Mari kita lihat Tatib DPR pasal 159 yang bunyinya:
(1) Tim perumus bertugas merumuskan materi rancangan undang-undang sebagaimana dimaksud dalam Pasal 155 ayat (1) huruf b dan huruf c sesuai dengan keputusan rapat kerja dan rapat panitia kerja dengan menteri yang diwakili oleh pejabat eselon I yang membidangi materi rancangan undang-undang yang sedang dibahas dan alat kelengkapan DPD jika rancangan undang-undang berkaitan dengan kewenangan DPD.
(2) Rapat tim perumus dipimpin oleh salah seorang pimpinan panitia kerja.
(3) Tim perumus bertanggung jawab dan melaporkan hasil kerjanya pada rapat panitia kerja.
Karena timmus RUU Cipta Kerja belum menyelesaikan tugasnya maka tidak ada draf hasil timmus yang dilaporkan kepada rapat Panja. Sebagai catatan, dengan draf awal RUU Cipta Kerja yang 1.000-an halaman, aneh juga jika timmus hanya dua orang, meski dibantu sekretariat Baleg.
Selanjutnya mari lihat Pasal 161 Tatib DPR yang bunyinya:
(1) Keanggotaan tim sinkronisasi sebagaimana dimaksud dalam Pasal 151 ayat (1) huruf d paling banyak 2/3 (dua per tiga) dari jumlah anggota panitia kerja.

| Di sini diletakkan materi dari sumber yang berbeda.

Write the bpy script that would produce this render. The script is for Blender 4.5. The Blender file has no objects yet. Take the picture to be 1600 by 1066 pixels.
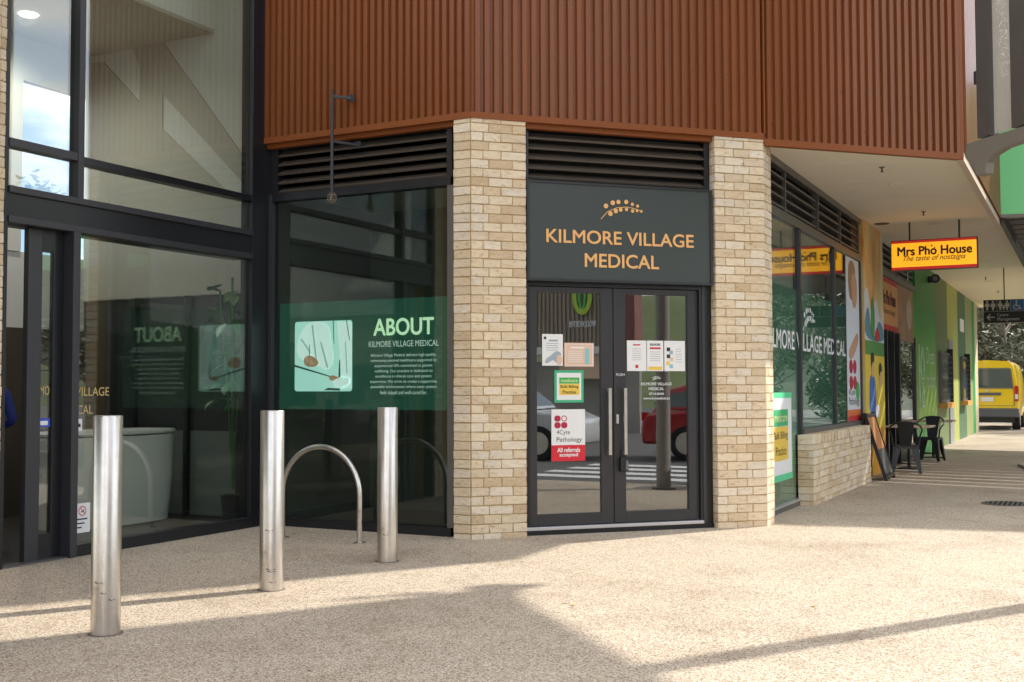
import bpy, bmesh, math, random
from mathutils import Vector, Matrix
random.seed(11)
R = math.radians
sc = bpy.context.scene
COL = sc.collection

# ------------------------------------------------------------------ camera, sky, sun, exposure
cd = bpy.data.cameras.new('camera'); cam = bpy.data.objects.new('camera', cd); COL.objects.link(cam)
cd.sensor_width = 36; cd.lens = 1766 / 1600 * 36; cd.clip_start = .05; cd.clip_end = 2000
cam.matrix_world = Matrix.Translation((0, 0, 1.41)) @ Matrix.Rotation(R(27), 4, 'Z') @ Matrix.Rotation(R(92.4), 4, 'X') @ Matrix.Rotation(R(-.15), 4, 'Z')
sc.camera = cam
SUN_AZ, SUN_EL = 32.0, 34.0          # azimuth clockwise from +Y
w = bpy.data.worlds.new('World'); sc.world = w; w.use_nodes = True
nt = w.node_tree; nt.nodes.clear()
out = nt.nodes.new('ShaderNodeOutputWorld'); bg = nt.nodes.new('ShaderNodeBackground')
sky = nt.nodes.new('ShaderNodeTexSky'); sky.sky_type = 'NISHITA'; sky.sun_disc = False
sky.sun_elevation = R(SUN_EL); sky.sun_rotation = R(SUN_AZ); sky.air_density = 1.0; sky.dust_density = .6
tc = nt.nodes.new('ShaderNodeTexCoord'); mp = nt.nodes.new('ShaderNodeMapping'); mp.inputs['Scale'].default_value = (1, 1, 3.2)
nz = nt.nodes.new('ShaderNodeTexNoise'); nz.inputs['Scale'].default_value = 3.4; nz.inputs['Detail'].default_value = 9; nz.inputs['Roughness'].default_value = .58
rp = nt.nodes.new('ShaderNodeValToRGB'); rp.color_ramp.elements[0].position = .43; rp.color_ramp.elements[1].position = .60
mx = nt.nodes.new('ShaderNodeMix'); mx.data_type = 'RGBA'; mx.inputs['B'].default_value = (10.5, 10.0, 9.5, 1)
L = nt.links.new
L(tc.outputs['Generated'], mp.inputs['Vector']); L(mp.outputs[0], nz.inputs['Vector']); L(nz.outputs['Fac'], rp.inputs['Fac'])
L(rp.outputs['Color'], mx.inputs['Factor']); L(sky.outputs[0], mx.inputs['A']); L(mx.outputs['Result'], bg.inputs['Color']); L(bg.outputs[0], out.inputs[0])
bg.inputs['Strength'].default_value = .14
sl = bpy.data.lights.new('sun', 'SUN'); sl.energy = 3.35; sl.angle = R(1.0); sl.color = (1, .95, .87)
so = bpy.data.objects.new('sun', sl); COL.objects.link(so)
sdir = Vector((math.sin(R(SUN_AZ)) * math.cos(R(SUN_EL)), math.cos(R(SUN_AZ)) * math.cos(R(SUN_EL)), math.sin(R(SUN_EL))))
so.rotation_euler = sdir.to_track_quat('Z', 'Y').to_euler(); so.location = (12, 18, 16)
sc.view_settings.view_transform = 'Standard'; sc.view_settings.look = 'None'; sc.view_settings.gamma = 1
sc.view_settings.exposure = 1.08; sc.view_settings.use_curve_mapping = False
sc.render.engine = 'CYCLES'
sc.cycles.max_bounces = 10; sc.cycles.diffuse_bounces = 6; sc.cycles.glossy_bounces = 5; sc.cycles.transparent_max_bounces = 24
sc.cycles.use_denoising = True; sc.cycles.sample_clamp_indirect = 6

# ------------------------------------------------------------------ materials
MATS = {}
def nodes(name):
    m = bpy.data.materials.new(name); m.use_nodes = True; t = m.node_tree
    p = t.nodes['Principled BSDF']; o = t.nodes['Material Output']; MATS[name] = m
    return m, t, p, o
def N(t, typ, **kw):
    n = t.nodes.new(typ)
    for k, v in kw.items():
        if k in n.inputs.keys(): n.inputs[k].default_value = v
        else: setattr(n, k, v)
    return n
def rgb(c): return (c[0], c[1], c[2], 1)
def M(name, col, rough=.6, metal=0., spec=.5, var=.12, scale=6., bump=0., bscale=80., stretch=None, emit=0., coat=0., rvar=.0):
    if name in MATS: return MATS[name]
    m, t, p, o = nodes(name)
    tcn = N(t, 'ShaderNodeTexCoord'); src = tcn.outputs['Object']
    if stretch:
        mpn = N(t, 'ShaderNodeMapping'); mpn.inputs['Scale'].default_value = stretch; t.links.new(src, mpn.inputs['Vector']); src = mpn.outputs[0]
    nn = N(t, 'ShaderNodeTexNoise', Scale=scale, Detail=6.0, Roughness=.6); t.links.new(src, nn.inputs['Vector'])
    mm = N(t, 'ShaderNodeMix', data_type='RGBA')
    mm.inputs['A'].default_value = rgb([c * (1 - var) for c in col]); mm.inputs['B'].default_value = rgb([min(1, c * (1 + var)) for c in col])
    t.links.new(nn.outputs['Fac'], mm.inputs['Factor']); t.links.new(mm.outputs['Result'], p.inputs['Base Color'])
    p.inputs['Roughness'].default_value = rough; p.inputs['Metallic'].default_value = metal; p.inputs['Specular IOR Level'].default_value = spec
    if rvar:
        mr = N(t, 'ShaderNodeMapRange'); mr.inputs['To Min'].default_value = max(.02, rough - rvar); mr.inputs['To Max'].default_value = rough + rvar
        t.links.new(nn.outputs['Fac'], mr.inputs['Value']); t.links.new(mr.outputs[0], p.inputs['Roughness'])
    if coat: p.inputs['Coat Weight'].default_value = coat; p.inputs['Coat Roughness'].default_value = .06
    if emit: t.links.new(mm.outputs['Result'], p.inputs['Emission Color']); p.inputs['Emission Strength'].default_value = emit
    if bump:
        nb = N(t, 'ShaderNodeTexNoise', Scale=bscale, Detail=5.0); t.links.new(src, nb.inputs['Vector'])
        b = N(t, 'ShaderNodeBump', Strength=bump, Distance=.01); t.links.new(nb.outputs['Fac'], b.inputs['Height']); t.links.new(b.outputs[0], p.inputs['Normal'])
    return m
def glass(name, tint, ior=1.75):
    m, t, p, o = nodes(name); t.nodes.remove(p)
    tr = N(t, 'ShaderNodeBsdfTransparent'); tr.inputs['Color'].default_value = rgb(tint)
    gl = N(t, 'ShaderNodeBsdfGlossy'); gl.inputs['Roughness'].default_value = .0; gl.inputs['Color'].default_value = (.96, .98, 1, 1)
    tcn = N(t, 'ShaderNodeTexCoord'); nn = N(t, 'ShaderNodeTexNoise', Scale=1.3, Detail=1.0); t.links.new(tcn.outputs['Object'], nn.inputs['Vector'])
    b = N(t, 'ShaderNodeBump', Strength=.05, Distance=.008); t.links.new(nn.outputs['Fac'], b.inputs['Height']); t.links.new(b.outputs[0], gl.inputs['Normal'])
    r0 = ((ior - 1) / (ior + 1)) ** 2; lw_ = N(t, 'ShaderNodeLayerWeight', Blend=.5); pw = N(t, 'ShaderNodeMath', operation='POWER'); pw.inputs[1].default_value = 5.
    fr = N(t, 'ShaderNodeMath', operation='MULTIPLY_ADD'); fr.inputs[1].default_value = 1 - r0; fr.inputs[2].default_value = r0; ms = N(t, 'ShaderNodeMixShader')
    t.links.new(lw_.outputs['Facing'], pw.inputs[0]); t.links.new(pw.outputs[0], fr.inputs[0])
    t.links.new(fr.outputs[0], ms.inputs[0]); t.links.new(tr.outputs[0], ms.inputs[1]); t.links.new(gl.outputs[0], ms.inputs[2]); t.links.new(ms.outputs[0], o.inputs['Surface'])
    return m
def ramp(t, stops):
    r = N(t, 'ShaderNodeValToRGB'); e = r.color_ramp.elements
    while len(e) < len(stops): e.new(.5)
    for i, (pos, c) in enumerate(stops): e[i].position = pos; e[i].color = rgb(c)
    return r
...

(2) Tim sinkronisasi bertugas menyelaraskan rumusan rancangan undang-undang dengan memperhatikan keputusan rapat kerja, rapat panitia kerja, dan hasil rumusan tim perumus dengan menteri yang diwakili oleh pejabat eselon I yang membidangi materi rancangan undang-undang yang sedang dibahas dan alat kelengkapan DPD jika rancangan undang-undang berkaitan dengan kewenangan DPD.
(3) Rapat tim sinkronisasi dipimpin oleh salah seorang pimpinan panitia kerja.

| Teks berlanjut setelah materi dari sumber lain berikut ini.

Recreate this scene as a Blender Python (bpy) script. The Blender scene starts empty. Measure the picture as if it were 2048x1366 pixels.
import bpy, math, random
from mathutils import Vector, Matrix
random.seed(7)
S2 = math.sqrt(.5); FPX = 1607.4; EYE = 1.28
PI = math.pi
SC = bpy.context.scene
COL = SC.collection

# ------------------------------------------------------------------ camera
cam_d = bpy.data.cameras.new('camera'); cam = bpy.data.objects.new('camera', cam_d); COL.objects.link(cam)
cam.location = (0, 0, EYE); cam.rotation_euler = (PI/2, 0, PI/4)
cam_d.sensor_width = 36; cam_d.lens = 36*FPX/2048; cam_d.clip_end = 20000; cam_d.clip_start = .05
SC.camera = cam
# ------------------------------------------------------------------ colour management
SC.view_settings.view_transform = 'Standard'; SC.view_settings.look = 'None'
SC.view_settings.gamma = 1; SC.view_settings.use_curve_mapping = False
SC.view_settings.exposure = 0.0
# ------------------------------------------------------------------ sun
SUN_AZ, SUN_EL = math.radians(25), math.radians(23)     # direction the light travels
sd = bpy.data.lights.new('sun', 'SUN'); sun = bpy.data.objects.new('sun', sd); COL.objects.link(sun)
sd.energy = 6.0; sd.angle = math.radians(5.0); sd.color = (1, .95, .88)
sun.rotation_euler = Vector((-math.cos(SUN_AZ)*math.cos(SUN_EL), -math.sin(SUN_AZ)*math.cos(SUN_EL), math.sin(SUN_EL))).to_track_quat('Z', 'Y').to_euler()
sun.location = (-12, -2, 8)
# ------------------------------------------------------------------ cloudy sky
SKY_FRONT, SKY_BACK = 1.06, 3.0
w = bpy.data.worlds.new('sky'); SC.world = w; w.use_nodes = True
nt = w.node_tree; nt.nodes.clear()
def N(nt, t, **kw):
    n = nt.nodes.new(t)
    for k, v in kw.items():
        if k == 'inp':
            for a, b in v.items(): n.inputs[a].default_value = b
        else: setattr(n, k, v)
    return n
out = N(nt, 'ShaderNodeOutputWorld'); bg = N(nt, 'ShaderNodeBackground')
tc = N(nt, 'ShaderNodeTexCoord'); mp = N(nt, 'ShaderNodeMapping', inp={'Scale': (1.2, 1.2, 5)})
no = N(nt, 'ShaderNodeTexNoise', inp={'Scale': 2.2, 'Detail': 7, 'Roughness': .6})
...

(4) Rancangan undang-undang hasil tim sinkronisasi dilaporkan dalam rapat
panitia kerja untuk selanjutnya diambil keputusan.

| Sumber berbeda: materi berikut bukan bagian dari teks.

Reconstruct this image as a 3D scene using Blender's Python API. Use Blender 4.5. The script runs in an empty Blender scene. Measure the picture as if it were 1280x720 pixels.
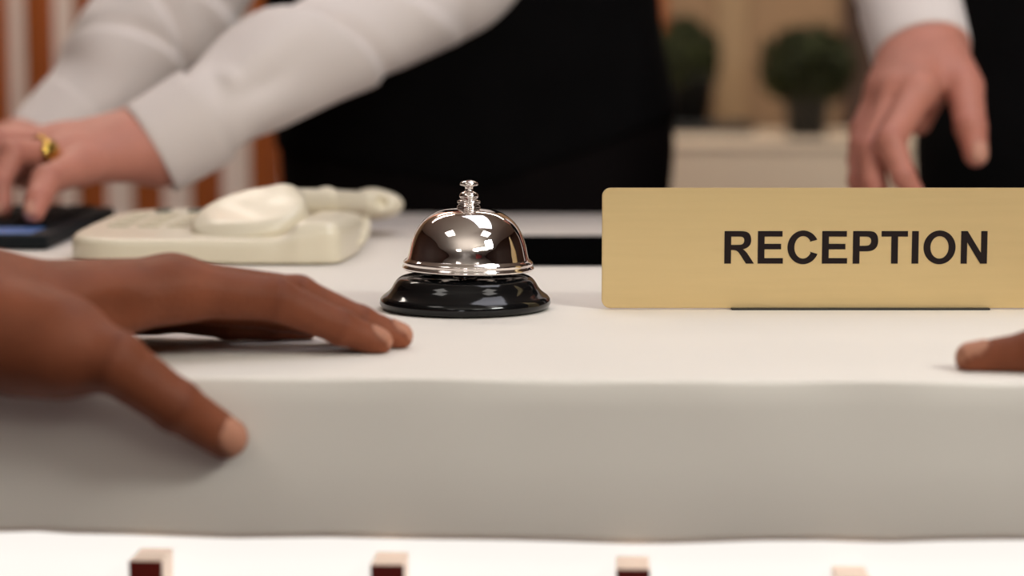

Tanpa adanya draf hasil kerja tim perumus (timmus) yang dilaporkan ke rapat panja, berarti tim sinkronisasi (timsin) belum bekerja. Jika diklaim timsin sudah bekerja, lalu draf apa yang mereka selaraskan?
Lebih krusial lagi, tanpa hasil kerja timsin, panja memutuskan berdasarkan naskah apa? Ini karena berdasarkan Pasal 163, salah satu acara dalam pengambilan keputusan pada akhir Pembicaraan Tingkat 1 adalah “c. Pembacaan naskah rancangan Undang-Undang”.
“Jadi wajib hukumnya ada naskah RUU yang dibacakan, dan itu adalah naskah hasil kerja timmus dan timsin,” jelas Dradjad.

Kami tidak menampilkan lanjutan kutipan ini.